La machine Corliss était installée, les transformateurs électriques aussi.
Au quai, on mettait en place le dernier caisson. Avant l'hiver le «tresse» serait prêt à recevoir la voie.
Il restait à recevoir les deux locomotives que l'on attendait de New-York. Le service forestier était organisé pour l'hiver.
Avant mon départ, je reçus la visite de MM. Emerick et Sheppard nos acheteurs de bois, qui venaient voir notre installation et qui complimentèrent Mr. Eshbaugh sur la rapidité avec laquelle elle avait été faite et sur sa bonne organisation.
À la suite de cette visite, MM. Emerick et Sheppard nous firent la commande 20,000 cordes de bois écorcé au prix de 8 dollars 10, livrées au quai de baie Ellis.
Le 2 octobre, je quittai l'île pour Québec où j'arrivai le 4 octobre.
Après avoir tout réglé avec Mr. Gibsone et fait mes adieux à l'Honorable Turgeon, à Sir Georges Garneau, à son frère, l'Honorable Edouard Garneau, à Mr. Joly de Lotbinière, j'embarquai sur l'«Empress of Ireland» avec le directeur de l'hôtel Château Frontenac, Mr. Hutchison et sa femme.
Nous passâmes par le détroit de Belle Isle au Nord de Terre-Neuve, le 14 octobre nous arrivions à Liverpool, et le 15 j'étais de retour à Paris.
J'exposai à Menier le résultat de la campagne, le travail qui avait été fait et la situation du service forestier.
Les travaux du moulin des écorceurs et du chemin de fer étaient suffisamment avancés pour que tout soit prêt pour la coupe du bois pendant l'hiver, son transport et son écorçage.
Le quai qui était presque terminé permettrait au printemps le chargement des navires qui devaient prendre livraison dans l'année des 20000 cordes de bois de pulpe vendues
Enfin, les ateliers, les magasins, les maisons des employés nouveaux, les diverses habitations nécessaires s'achevaient.
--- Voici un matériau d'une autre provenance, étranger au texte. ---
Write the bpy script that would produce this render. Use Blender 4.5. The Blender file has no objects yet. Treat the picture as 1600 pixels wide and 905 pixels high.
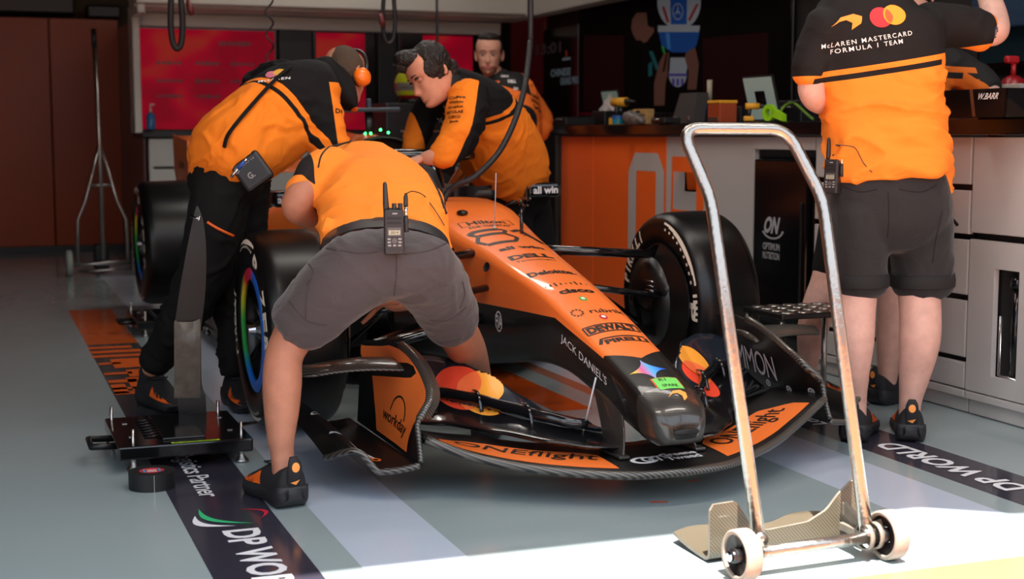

Une partie du bois était déjà coupée.
L'année 1911 donnerait des résultats intéressants. On pourrait la considérer non comme une expérimentation en grand des possibilités de l'île au point de vue du parti à tirer du bois.
Menier décida d'aller à l'île, mais il ne pourrait venir au début de la prochaine campagne, je partirais seul comme cette année et il viendrait me rejoindre avec la «Bacchante» dans le mois d'août, si possible.